Each tier needs to connect to the instances in the tier below.

What are the standard ways of connecting tiers to make them resilient to failure of nodes in each tier? i.e. how does each tier get the IP addresses of each node in the tier below?

For example if all reverse proxies should route traffic to all web app nodes, how could they be set up so that they don't send traffic to dead web app nodes, and so that when new web app nodes are brought online they can send traffic to it?

  • I could run an agent that would update all the configs to all the nodes, but it seems inefficient.
  • I could put an LB pair between each tier, so the tier above only needs to connect to the load balancers, but how do I handle the problem of the LBs dying? This just seems to shunt the problem of tier A needing to know the IPs of all nodes in tier B, to all nodes in tier A needing to know the IPs of all LBs between tiers A and B.

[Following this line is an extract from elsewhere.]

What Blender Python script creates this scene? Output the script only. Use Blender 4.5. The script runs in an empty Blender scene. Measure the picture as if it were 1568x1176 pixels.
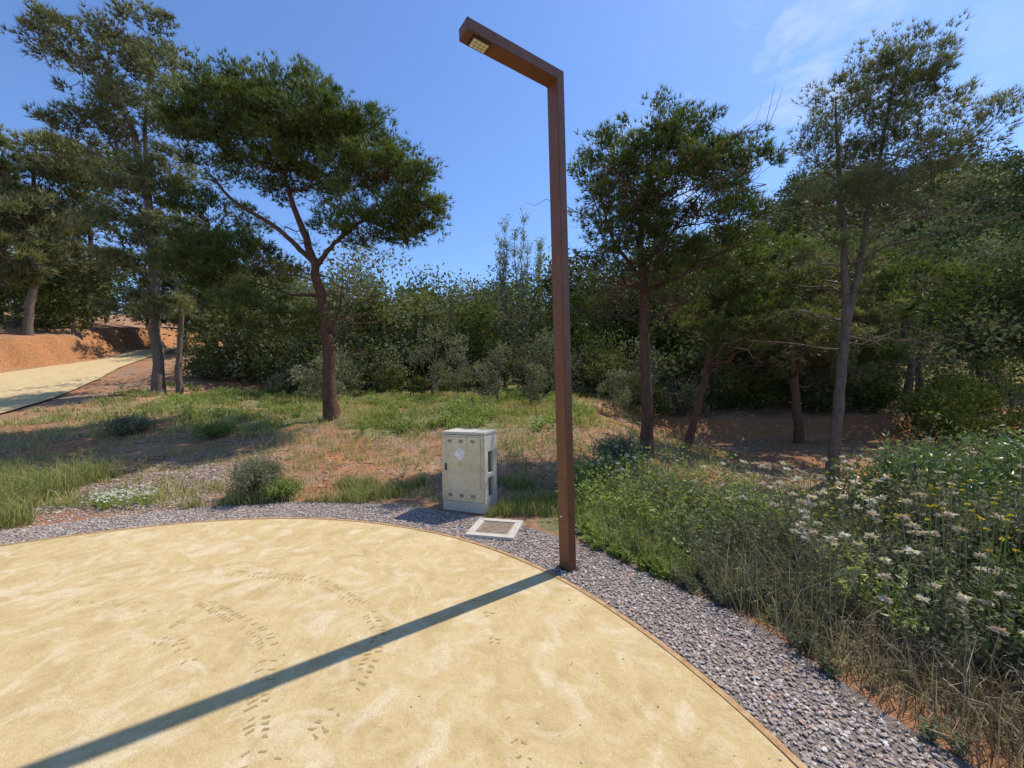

For some applications, they can implement retry logic if they contact a node in the tier below that doesn't respond, but is there any way that some middleware could direct traffic to only live nodes in the following tier?

If I was hosting on AWS I could use an ELB between tiers, but I want to know how I could achieve the same functionality myself.

I've read (briefly) about heartbeat and keepalived - are these relevant here? What are the virtual IPs they talk about and how are they managed? Are there still single points of failure using them?